▶ [Objective] Set out every line bearing the string "script".

==== Records supplied ====

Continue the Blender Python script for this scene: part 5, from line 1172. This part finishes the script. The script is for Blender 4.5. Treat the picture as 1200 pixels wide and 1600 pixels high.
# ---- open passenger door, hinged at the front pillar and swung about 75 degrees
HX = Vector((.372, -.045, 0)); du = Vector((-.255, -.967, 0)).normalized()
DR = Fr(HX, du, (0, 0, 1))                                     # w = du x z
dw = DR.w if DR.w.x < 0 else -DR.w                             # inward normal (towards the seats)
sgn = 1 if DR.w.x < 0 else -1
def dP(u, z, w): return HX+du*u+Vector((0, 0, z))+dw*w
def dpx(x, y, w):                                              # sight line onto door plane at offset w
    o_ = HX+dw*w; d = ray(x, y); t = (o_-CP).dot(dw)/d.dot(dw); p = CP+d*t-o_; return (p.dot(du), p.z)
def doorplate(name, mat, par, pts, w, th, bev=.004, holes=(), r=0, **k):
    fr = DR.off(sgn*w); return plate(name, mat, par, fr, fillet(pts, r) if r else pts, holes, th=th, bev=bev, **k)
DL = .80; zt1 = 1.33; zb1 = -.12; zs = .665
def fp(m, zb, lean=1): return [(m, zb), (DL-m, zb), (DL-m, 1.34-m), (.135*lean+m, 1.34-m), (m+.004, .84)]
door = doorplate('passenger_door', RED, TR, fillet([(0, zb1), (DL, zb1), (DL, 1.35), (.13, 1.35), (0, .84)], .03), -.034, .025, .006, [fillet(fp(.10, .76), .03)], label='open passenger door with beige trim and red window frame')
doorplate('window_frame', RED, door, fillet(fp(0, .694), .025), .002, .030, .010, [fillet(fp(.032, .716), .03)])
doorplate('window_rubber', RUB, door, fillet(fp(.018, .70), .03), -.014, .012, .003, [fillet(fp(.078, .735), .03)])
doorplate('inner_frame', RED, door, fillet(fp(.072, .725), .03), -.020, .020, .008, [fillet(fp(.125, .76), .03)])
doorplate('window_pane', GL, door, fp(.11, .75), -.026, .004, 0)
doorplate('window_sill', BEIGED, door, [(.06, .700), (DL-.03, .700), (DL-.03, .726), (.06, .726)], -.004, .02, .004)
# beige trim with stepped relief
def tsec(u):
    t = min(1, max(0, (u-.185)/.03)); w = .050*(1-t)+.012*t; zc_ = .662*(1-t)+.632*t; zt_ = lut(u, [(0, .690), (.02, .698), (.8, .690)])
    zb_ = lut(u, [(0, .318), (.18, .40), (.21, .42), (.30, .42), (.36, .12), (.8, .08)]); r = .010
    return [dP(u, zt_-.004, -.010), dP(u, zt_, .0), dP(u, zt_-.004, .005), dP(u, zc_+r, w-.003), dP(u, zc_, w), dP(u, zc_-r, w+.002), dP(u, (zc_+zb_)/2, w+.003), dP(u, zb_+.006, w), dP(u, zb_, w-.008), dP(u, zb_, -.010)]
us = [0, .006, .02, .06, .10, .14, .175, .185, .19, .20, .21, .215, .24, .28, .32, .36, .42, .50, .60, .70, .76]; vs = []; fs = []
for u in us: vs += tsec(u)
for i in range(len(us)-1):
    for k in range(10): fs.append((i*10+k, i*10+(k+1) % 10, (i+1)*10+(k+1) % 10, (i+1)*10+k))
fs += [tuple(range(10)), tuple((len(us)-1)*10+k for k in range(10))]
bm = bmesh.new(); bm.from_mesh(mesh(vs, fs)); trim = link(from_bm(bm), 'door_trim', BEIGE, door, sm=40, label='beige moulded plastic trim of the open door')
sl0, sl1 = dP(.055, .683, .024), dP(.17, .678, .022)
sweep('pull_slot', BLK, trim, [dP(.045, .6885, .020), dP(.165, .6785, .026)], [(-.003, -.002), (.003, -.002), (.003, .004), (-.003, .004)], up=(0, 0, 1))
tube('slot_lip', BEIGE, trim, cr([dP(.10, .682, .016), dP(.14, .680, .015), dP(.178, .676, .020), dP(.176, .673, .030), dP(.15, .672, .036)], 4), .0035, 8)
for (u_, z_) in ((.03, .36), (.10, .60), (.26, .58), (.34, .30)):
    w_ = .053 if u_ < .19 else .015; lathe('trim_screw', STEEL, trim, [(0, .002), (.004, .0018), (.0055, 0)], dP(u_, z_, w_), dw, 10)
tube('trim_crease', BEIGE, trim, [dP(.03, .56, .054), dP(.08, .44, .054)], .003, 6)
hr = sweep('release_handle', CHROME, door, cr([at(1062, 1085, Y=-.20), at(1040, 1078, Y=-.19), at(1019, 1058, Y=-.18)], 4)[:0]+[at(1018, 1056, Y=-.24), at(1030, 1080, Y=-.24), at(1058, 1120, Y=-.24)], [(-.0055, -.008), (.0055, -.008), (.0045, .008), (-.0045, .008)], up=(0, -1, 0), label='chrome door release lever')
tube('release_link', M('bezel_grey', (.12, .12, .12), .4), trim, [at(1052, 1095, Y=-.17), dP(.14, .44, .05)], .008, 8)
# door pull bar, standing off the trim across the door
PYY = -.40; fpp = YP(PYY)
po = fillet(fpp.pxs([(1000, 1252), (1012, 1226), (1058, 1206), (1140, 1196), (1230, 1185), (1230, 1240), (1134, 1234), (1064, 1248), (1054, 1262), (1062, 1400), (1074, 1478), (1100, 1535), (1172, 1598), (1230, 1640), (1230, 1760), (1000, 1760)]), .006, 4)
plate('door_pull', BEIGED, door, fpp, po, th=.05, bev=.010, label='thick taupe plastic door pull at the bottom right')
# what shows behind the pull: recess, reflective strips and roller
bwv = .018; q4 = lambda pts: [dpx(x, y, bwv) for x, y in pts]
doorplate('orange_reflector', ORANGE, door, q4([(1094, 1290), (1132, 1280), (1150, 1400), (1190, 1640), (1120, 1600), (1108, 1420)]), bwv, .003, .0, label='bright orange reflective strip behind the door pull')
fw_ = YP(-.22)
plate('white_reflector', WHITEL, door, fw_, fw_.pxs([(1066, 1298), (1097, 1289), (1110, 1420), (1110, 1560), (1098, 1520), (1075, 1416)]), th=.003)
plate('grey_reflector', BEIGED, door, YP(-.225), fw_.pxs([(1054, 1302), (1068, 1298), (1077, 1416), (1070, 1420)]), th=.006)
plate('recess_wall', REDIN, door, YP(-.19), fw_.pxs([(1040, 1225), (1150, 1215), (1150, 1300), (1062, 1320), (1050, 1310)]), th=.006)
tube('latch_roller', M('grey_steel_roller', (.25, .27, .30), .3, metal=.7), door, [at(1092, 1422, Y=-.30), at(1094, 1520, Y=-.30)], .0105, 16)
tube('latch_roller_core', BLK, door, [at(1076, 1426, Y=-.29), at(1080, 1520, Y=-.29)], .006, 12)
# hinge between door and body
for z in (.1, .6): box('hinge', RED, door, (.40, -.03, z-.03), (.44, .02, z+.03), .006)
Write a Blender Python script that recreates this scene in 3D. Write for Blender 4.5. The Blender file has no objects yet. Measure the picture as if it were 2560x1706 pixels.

====

▶ [Solution below]
Continue the Blender Python script for this scene: part 5, from line 1172. This part finishes the script. The script is for Blender 4.5. Treat the picture as 1200 pixels wide and 1600 pixels high.
Write a Blender Python script that recreates this scene in 3D. Write for Blender 4.5. The Blender file has no objects yet. Measure the picture as if it were 2560x1706 pixels.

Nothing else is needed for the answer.